Отравлявший России вкус аннексий вторичный европоцентризм был виновником того, что даже в пору расцвета российской империи, осваивавшей гигантские пространства, ее идеологам казалось, что Восток, который получила империя в результате своих колонизаторских усилий, был тоже как будто второсортным, не таким, как яркий и экзотический «Восток» Европы. Восток в восприятии русских элит второй половины XIX-начала XX вв. двоился. И, соответственно, было и два возможных пути его осмысления. Первый состоял в том, что нередко, оставив второсортную русскую Азию, они обращались к истинному, а значит, заведомо чужому (Европейскому) «Ориенту».

Завороженность Востоком и особенно примитивистские и экзотистские тенденции начала XX века в русской литературе и живописи выражались не только в поиске собственных «азиатских» корней (часто воображаемых и стилизованных), в ограниченном внимании к Кавказу и особенно, к Туркестану, как вторичному Востоку России, но и в обращении к «настоящему» (первоклассному, европейскому) Востоку — Индии, Китаю, Египту, мусульманской Африке. Яркий пример последнего — творчество метра русского акмеизма и своеобразного варианта Киплинга на русской почве (со всеми сопутствующими противоречивыми коннотациями) Николая Гумилева.

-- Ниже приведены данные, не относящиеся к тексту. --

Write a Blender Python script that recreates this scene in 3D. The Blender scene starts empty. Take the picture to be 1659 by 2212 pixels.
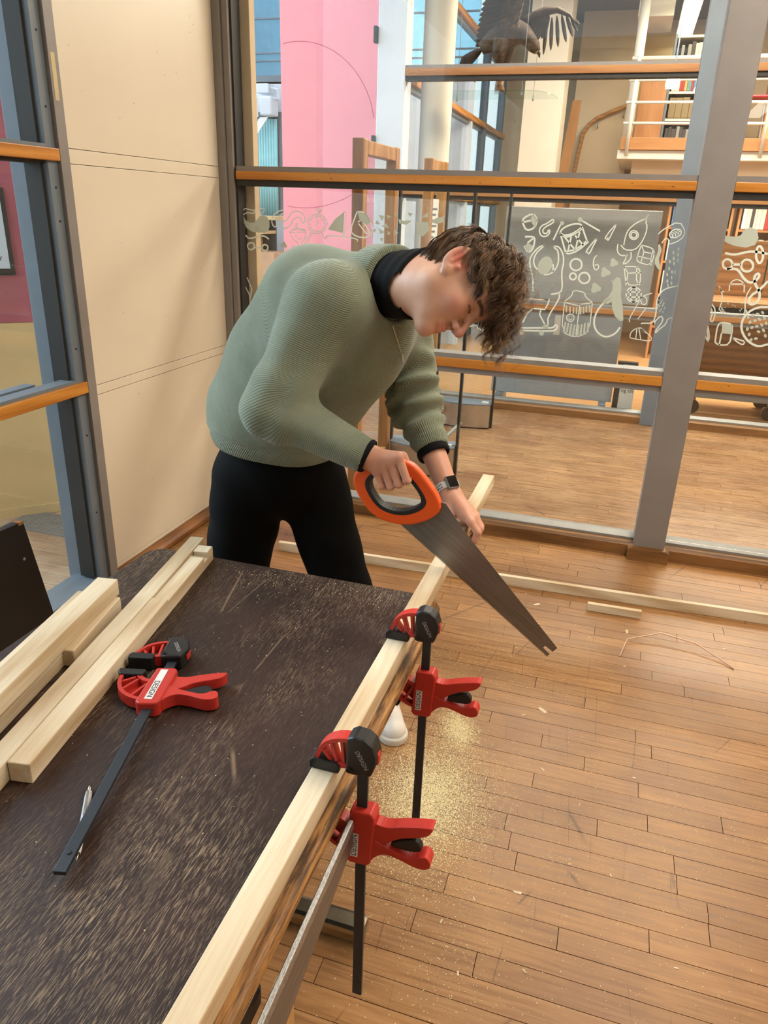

Нередко происходила и полная смена знаков в кодировке этого чужого Востока. Не зря «защищавший» крепость Самарканд от восставшего местного населения В. Верещагин вдруг легко становился сторонником индийских крестьян и клеймил британский колониализм. Здесь действовала логика «черной легенды» — оправдания одной империи за счет демонизации другой.

Второй возможный путь состоял в редактировании по ходу дела собственного Востока, в его подгонке под общепринятый ориентальный стереотип. Единственным способом это сделать для русских было еще сильнее держаться за свою фальшивую европейскую идентичность, что и происходило с культурными элитами на протяжении практически всего XIX века. Они компенсировали собственную неполноценность, как в отношении Европы, так и в отношении недавно приобретенных колоний, преувеличенным утверждением европеизма, принадлежности к белой расе, цивилизаторскими и культур-регентскими дискурсами.